Tuesday, July 15, 2014

Writing Erotica...

...is not something I have ever done.

But still -- true to form -- I have opinions about it.

And I can imagine writing about it. As in, I can imagine the things I would write. If I did, in fact, write erotica. Which I do not. At this point, anyway.

I have read some erotica, though, here and there, throughout my life. And most of it, in my opinion, is pretty boring. And sort of predictable. And often gross. Although, admittedly, these things are matters of taste. And I am just talking about my own.

So, after much consideration, here are my thoughts about that literary genre known as "erotica."

First of all, it should be a bit subtle. A lot of erotica is not subtle. It's like, "He marched over to her and yanked her hair back by her ponytail and shoved his tongue down her throat while simultaneously taking off his pants. And she yielded to his irresistible irresistibleness."

It's true, isn't it!?!? It's just like that a lot of the time! And I mean -- really!?!? REALLY!?!? Because that is just lame.

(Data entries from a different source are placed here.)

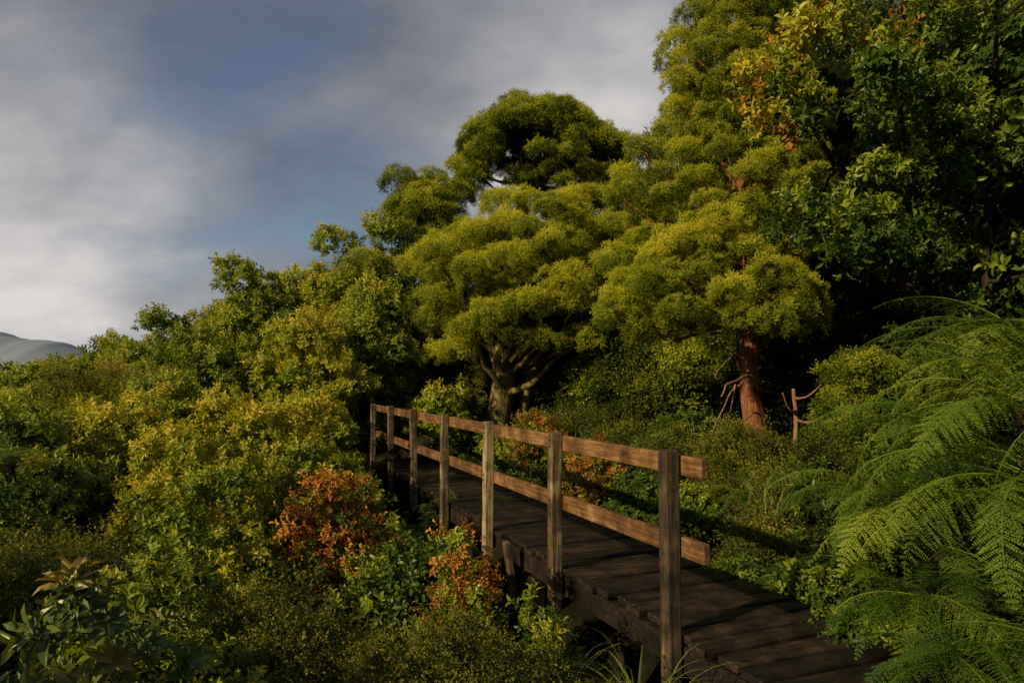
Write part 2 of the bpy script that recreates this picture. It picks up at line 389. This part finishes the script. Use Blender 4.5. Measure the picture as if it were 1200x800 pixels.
# ------------------------------------------------------------- trees
def tree(name,base,lobes,key,dens,ts,tint,bark,r0,top,every=1,sides=14,split=.6,flat=.7,tvar=.3,rough=.12,rl=.35,extra=[]):
    base=np.array([base[0],base[1],float(H(base[0],base[1]))-.15]) if len(base)==2 else np.array(base,float)
    e=empty(name,tuple(base))
    wood('trunk_and_limbs',e,base,bark,limbs(base,top,r0,lobes,sides,every,split,rl)+extra,rough)
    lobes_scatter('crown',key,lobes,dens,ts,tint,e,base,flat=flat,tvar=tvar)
    return e
lb=env((.15,13.2,3.35),(1.85,1.5,1.45),92,.33,-.8,.2)
lb+=[(np.array([1.65,12.6,2.3]),.42),(np.array([1.25,12.3,2.15]),.33),(np.array([-.7,12.3,2.35]),.38),(np.array([-.35,12.0,2.55]),.38),(np.array([2.0,13.2,3.7]),.45),(np.array([1.9,13.6,4.4]),.5),(np.array([1.0,13.6,4.8]),.45),(np.array([-1.4,13.2,3.9]),.45),
     (np.array([-1.0,12.6,2.0]),.34),(np.array([-1.35,13.0,2.6]),.4),(np.array([.5,12.2,2.1]),.34),(np.array([1.9,12.9,1.95]),.32),(np.array([2.2,13.2,2.7]),.4),(np.array([-1.5,13.4,1.9]),.35),(np.array([.15,12.0,2.7]),.35),(np.array([.9,11.9,2.75]),.35)]
e=tree('mountain_cedar_tree',(-.38,13.2),lb,'con',44,.70,.54,M_barkg,.27,(.1,13.4,4.3),every=2,sides=20,rough=.2,extra=[(curve((.1,13.5,.4),(.8,13.2,2.8),.1,10,.04),np.linspace(.12,.05,10),9)])
lobes_scatter('hanging_moss','sml',[(np.array([-.72,12.95,1.55]),.14),(np.array([-.75,12.9,1.2]),.12),(np.array([-.7,12.9,.9]),.12)],70,.7,.95,e,np.array(e.location),flat=1.4)
lb=[]
for k in range(80):
    a=k*2.4; q=math.sqrt((k+.5)/80)
    x=.78+2.15*q*math.cos(a)+rng.normal(0,.12); yy=18+1.7*q*math.sin(a); z=6.45+1.9*math.sqrt(max(0,1-q*q*.92))+rng.normal(0,.18)
    lb.append((np.array([x,yy,z]),rng.uniform(.26,.48)))
for k in range(20):
    a=k*2.4; q=math.sqrt((k+.5)/20)
    lb.append((np.array([1.5+1.5*q*math.cos(a),17.9+1.3*q*math.sin(a),6.8+.3*rng.normal()+.4*(1-q)]),rng.uniform(.22,.36)))
for c in ((-1.0,17.4,6.6),(2.1,17.3,6.3),(2.7,17.6,6.6),(2.3,17.5,5.9),(2.9,17.5,6.2),(-1.2,17.6,6.2)): lb.append((np.array(c),.4))
tree('umbrella_cedar_tree',(.1,18.2),lb,'con',27,.90,.38,M_barkd,.26,(.45,18,7.1),split=.95,every=4,rl=.5)
lb=env((-2.15,17,5.5),(.95,.9,1.0),30,.34,-.8,.2)+env((-1.6,16.2,4.3),(.9,.8,.8),20,.36,-.8,.2)
tree('cedar_tree',(-2.0,17),lb,'con',29,.86,.36,M_barkd,.18,(-2.1,17,6.0),split=.8,every=2)
lb=env((2.4,15.5,4.5),(1.5,1.1,1.4),48,.40,-.8,.2)
tree('cedar_tree',(2.2,15.8),lb,'con',29,.86,.48,M_barkd,.2,(2.4,15.6,5.4),every=2)
lb=[]
for k in range(215):
    u=(k+.5)/215; z=2.05+5.6*u**1.05; a=k*2.4; rad=(1.27*(1-u)**.60+.18)*rng.uniform(.58,1.08)*(1+.16*math.sin(z*4.2+a))
    cx=2.62+.5*u; lb.append((np.array([cx+rad*math.cos(a),9+rad*.9*math.sin(a),z]),rng.uniform(.15,.36)*(1-.3*u)))
for c in ((1.5,8.8,2.4),(1.75,8.5,2.1),(2.1,8.2,2.15),(1.45,9.1,3.0),(1.9,8.3,2.9)): lb.append((np.array(c),.3))
tree('tall_cedar_tree',(3.32,9.0),lb,'con',62,.52,.52,M_bark,.145,(3.0,9,7.2),every=3,split=.8,sides=20,rough=.2,rl=.25)

base=np.array([4.7,7.0,1.0])
L0=[(2.4,4.0),(2.6,4.35),(2.83,4.23),(3.15,4.62),(3.62,4.15),(3.94,4.7),(4.33,4.23),(3.1,3.36),(2.85,2.85),(3.54,3.36),(4.1,3.36),(4.57,4.9),(4.6,3.6),(3.3,2.74),(3.3,3.9),(5.1,4.4),(5.2,3.4),(4.4,2.8),(3.7,5.3),(4.6,5.6),(5.4,5.2),(3.1,5.3),(3.9,2.6),(4.9,2.4),(2.8,3.7),(3.8,3.7),(4.0,5.0),(3.4,4.9),(4.8,4.2),(4.3,3.9)]
lb=[(np.array([a+rng.normal(0,.08),6.3+rng.uniform(-.6,.9),b+rng.normal(0,.08)]),rng.uniform(.13,.27)) for a,b in L0]
e=empty('broadleaf_tree',tuple(base)); pths=[]
mains=[curve(base,(3.2,6.4,3.0),.08,12,.03),curve(base,(3.6,6.6,4.4),.05,12,.03),curve(base,(4.8,6.8,5.0),.0,12,.03),curve(base,(2.9,6.5,3.9),.06,12,.03)]
for P in mains: pths.append((P,np.linspace(.055,.02,12),9))
for c,r_ in lb:
    allp=np.concatenate([P[4:] for P in mains]); i=np.argmin(np.linalg.norm(allp-c,axis=1)); pths.append((curve(allp[i],c,.03,7,.06),np.linspace(.022,.007,7),5))
wood('stems',e,base,M_barkd,pths)
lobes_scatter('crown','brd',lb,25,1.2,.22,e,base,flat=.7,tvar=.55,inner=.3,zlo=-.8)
ng_=[(np.array([2.3,6.2,4.05]),.22),(np.array([2.45,6.1,4.4]),.2),(np.array([2.35,6.1,3.7]),.13),(np.array([2.8,6.0,4.6]),.16),(np.array([3.3,6.0,4.3]),.14),(np.array([3.6,6.0,4.8]),.14)]
lobes_scatter('new_growth','brd',ng_,22,1.1,.92,e,base,flat=.7,tvar=.4)
lobes_scatter('bronze_tips','org',ng_,3,1.0,.7,e,base,flat=.7,tvar=.5)

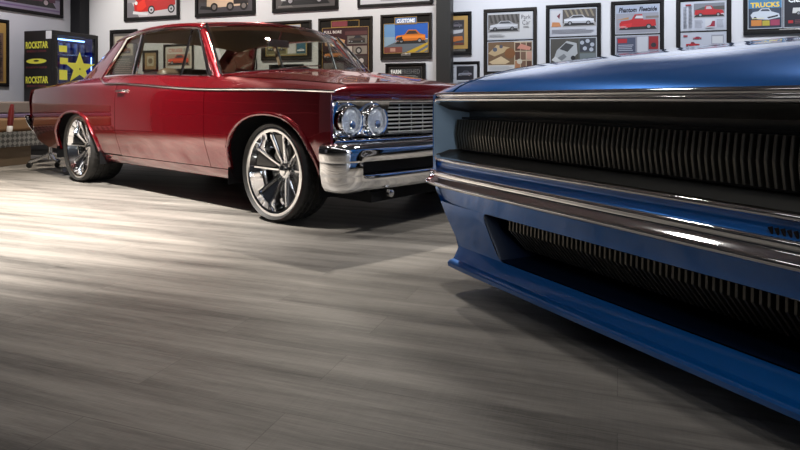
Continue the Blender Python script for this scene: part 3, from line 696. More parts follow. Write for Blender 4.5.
# ------------------------------------------------------------------ generic body side
def side_panel(mb, sgn, xs, yf, zl, zh, nz, extra=None, gapz=0.0):
    rows = []
    for x in xs:
        a, b = zl(x), zh(x); r = []
        for k in range(nz):
            z = lerp(a, b, k / (nz - 1)); r.append(V((x, sgn * yf(x, z), z)))
        y0, z0 = r[0].y, r[0].z
        r.insert(0, V((x, y0 - sgn * .022, z0 + .003)))
        if extra: r += extra(x, sgn)
        rows.append(r)
    # fold the two end columns inwards for a shut line
    first = [V((p.x, p.y - sgn * .02, p.z)) for p in rows[0]]; last = [V((p.x, p.y - sgn * .02, p.z)) for p in rows[-1]]
    mb.grid([first] + rows + [last], flip=(sgn > 0))
    return mb
def dense(a, b, arches, step=.05):
    xs = [a]; x = a
    while x < b - 1e-6:
        d = step
        for c, r in arches:
            if abs(abs(x - c) - r) < .07: d = .008
            elif abs(x - c) < r + .05: d = .02
        x = min(b, x + d); xs.append(x)
    return xs

# ================================================================== RED COUPE
R_O = V((-0.22666, 4.49827, 0)); R_RZ = math.radians(-40.6677)
red = empty('coupe_car', R_O, R_RZ, 'candy red two-door coupe with chrome wheels and grille, behind the blue car', 'car')
WB = 2.92
zt_tab = [(-4.19, .868), (-3.6, .895), (-2.9, .912), (-2.05, .902), (-.69, .842), (.04, .832), (.65, .812)]
def zt(x): return interp(zt_tab, x)
w_tab = [(-4.22, .86), (-4.0, .905), (-3.2, .935), (-2, .94), (-.5, .94), (.2, .932), (.45, .92), (.56, .90)]
s_tab = [(.18, -.100), (.30, -.058), (.42, -.021), (.49, -.002), (.53, .001), (.72, .002), (.80, -.002), (.86, -.010), (.95, -.03)]
def yR(x, z): return interp(w_tab, x) + interp(s_tab, z)
AF, AR = .445, .47
def arch(x, c, r, top, base):
    d = (x - c) / r
    if abs(d) >= 1: return base
    return max(base, .30 + (top - .30) * (1 - abs(d) ** 2.3) ** (1 / 2.1))
def zlowF(x): return arch(x, 0, AF, .685, .235 if x > 0 else .300)
def zlowQ(x): return arch(x, -WB, AR, .66, interp([(-4.2, .585), (-4.12, .44), (-4.02, .355), (-3.7, .29), (-3.5, .285)], x) if x < -WB else .305)
def shoulder(yin, zin):
    def f(x, sgn):
        y0, z0 = yR(x, zt(x)), zt(x); y1, z1 = yin(x), zin(x); out = []
        for k in range(1, 7):
            t = k / 6; e = math.sin(t * PI / 2)
            out.append(V((x, sgn * (lerp(y0, y1, t)), lerp(z0, z1, lerp(t, e, .55)))))
        return out
    return f
zin = lambda x: zt(x) + interp([(-4.2, .035), (-3.2, .055), (-2.0, .078), (-.7, .095), (-.4, .085), (.6, .045)], x)
yin = lambda x: interp([(-4.2, .76), (-3.2, .78), (-2.2, .82), (-.9, .825), (-.6, .80), (-.4, .775), (.6, .76)], x)
sh = shoulder(yin, zin)
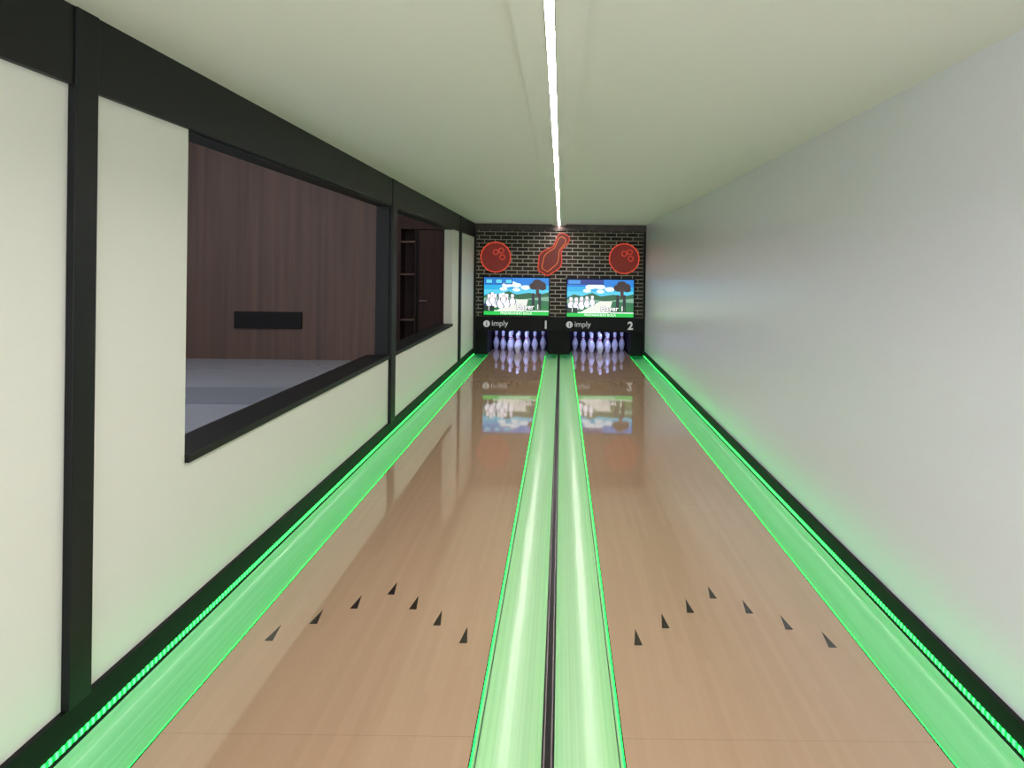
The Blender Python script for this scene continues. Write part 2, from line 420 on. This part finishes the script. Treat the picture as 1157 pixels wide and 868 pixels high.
boxes('shelves', [(nx0, nx1, DY+.02, DY+.38, z, z+.025) for z in (.75, 1.45, 1.95)], mat('shelf_light_wood', srgb(120,96,92), .5), e)
boxes('sides', [(nx0, nx0+.02, DY+.0, DY+.4, -.02, 2.16), (nx1-.02, nx1, DY+.0, DY+.4, -.02, 2.16)], M_wood2, e)
e = empty('door_1')
box('leaf', nx1+.005, xs-.035, DY+.02, DY+.06, -.02, 2.15, M_wood2, e)
boxes('frame', [(nx1, nx1+.03, DY-.012, DY+.0, -.02, 2.16)], M_black, e)
boxes('handle', [(nx1+.06, nx1+.08, DY-.03, DY+.02, 1.05, 1.07), (nx1+.06, nx1+.18, DY-.045, DY-.03, 1.05, 1.07)], mat('steel', srgb(190,190,190), .3, 1), e)

# ------------------------------------------------------------ lights
def area(name, loc, rot, sx, sy, en, col):
    l = bpy.data.lights.new(name, 'AREA'); l.shape = 'RECTANGLE'; l.size = sx; l.size_y = sy; l.energy = en; l.color = col
    ob = bpy.data.objects.new(name, l); COL.objects.link(ob); ob.location = loc; ob.rotation_euler = rot; return ob
area('approach_fill_light', (0, -2.2, 2.2), (math.radians(66), 0, 0), 2.6, 1.2, 115, (.97,.97,1))  # unseen fill light added behind the camera
area('side_room_light', (-3.6, 4.6, 3.05), (0,0,0), 1.5, 3, 60, (.92,.95,1))
area('side_room_light_rear', (-4.6, 10.6, 3.05), (0,0,0), 1, 2, 35, (1,.93,.9))
for (a, b_) in lanes:
    area('pin_uv_light', ((a+b_)/2, YM+.14, .62), (math.radians(60), 0, 0), .9, .06, 8, (.38,.45,1))
w = bpy.data.worlds.new('World'); S.world = w; w.use_nodes = True
w.node_tree.nodes['Background'].inputs[0].default_value = (.93,.93,1,1)
w.node_tree.nodes['Background'].inputs[1].default_value = 2.1

# ------------------------------------------------------------ camera
cd = bpy.data.cameras.new('camera'); cam = bpy.data.objects.new('camera', cd); COL.objects.link(cam)
cam.location = (0, 0, H); cam.rotation_euler = (math.pi/2, -math.radians(.7), 0)
cd.sensor_width = 36; cd.lens = 36*F/1157
cd.shift_x = -(634-578.5)/1157; cd.shift_y = -(434-305)/1157
cd.clip_start = .05
S.camera = cam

And not at all erotic.

Where is the subtlety? Things that are erotic -- or sexy, if you will -- have a bit of subtlety to them. A bit of mystery. Things that are erotic should be enticing. And enticing things don't come at you all at once. They build slowly, gaining your attention a little bit at a time, until -- finally -- your full attention is held.

Erotica should also be about more than just the physical. Sexually attractive things encompass not just the body, but the intellect and the spirit. They appeal to the wit, to the sense of humor. They might make you laugh. I guess what I am saying is that erotica should appeal to the whole of a person, to all the aspects of what make a human being human. Yes, there is physical attraction; but, there is much more. And not only does foreplay include the successful unhinging of a bra strap, but a funny face and a giggle, as well. Or the sharing of a sorrow. What is erotic is the feeling that a person understands at least something of the deepest parts of you, and beholds and embraces those parts.

Keeping this in mind, erotica does not necessarily have to include full-on sex, at least not in a way which comes prematurely in the story. That which is truly sexy, truly erotic, has to do with the touch, the gaze. This big old rush by writers of erotica to get to the orgasm -- putting the orgasm on a pedestal -- robs this genre of a lot of what could be interesting about it. And it should be interesting, meaning that the story surrounding and involving the characters should be given at least as much thought -- if not more -- than "the act" itself. Most erotica that I have encountered in my lifetime does give this sense of "let's hurry up and get to it." There might be a little bit of story involved, but it is clearly not carefully crafted. Its importance is marginalized. And this, to my mind, undermines most of what could actually be erotic about most erotic literature. The characters, their individual stories, their story together -- these things are incredibly vital to a believable and compelling sexual dynamic. 

I read an article once about how reading erotica influenced young people's ideas about how "real-life" sex should be. An anecdote that made me laugh -- and also made me think -- was related by a young woman. She said that she came to realize that she didn't have to behave like some sort of gymnast in bed -- transitioning from one position and "activity" to another, in an effort to keep herself and her partner "entertained." She said that it dawned on her, as she had sex one time, that it was infinitely more pleasurable to just lie still and relax and enjoy her partner. She found that she was much more gratified and pleasured by having sex in this more "restful" way. She realized that she actually became more aroused. Yes, I laughed, because the way she related the story was kind of cute. But, it also made me a little bit sad, because a lot of people are getting at least some of their ideas about how to have sex by reading erotic literature.

Of course, some people will say that we should just "stamp out" erotic literature. But, that's not going to happen. There has always been erotica, and there always will be. But, maybe, more of it should encompass what is real, what is human, what is truly engrossing in human sexuality and the whole of human relationships, rather than insulting us with cheesy, thoughtless, hastily slapped together, very mechanical, and fairly dull attempts to cheaply titillate.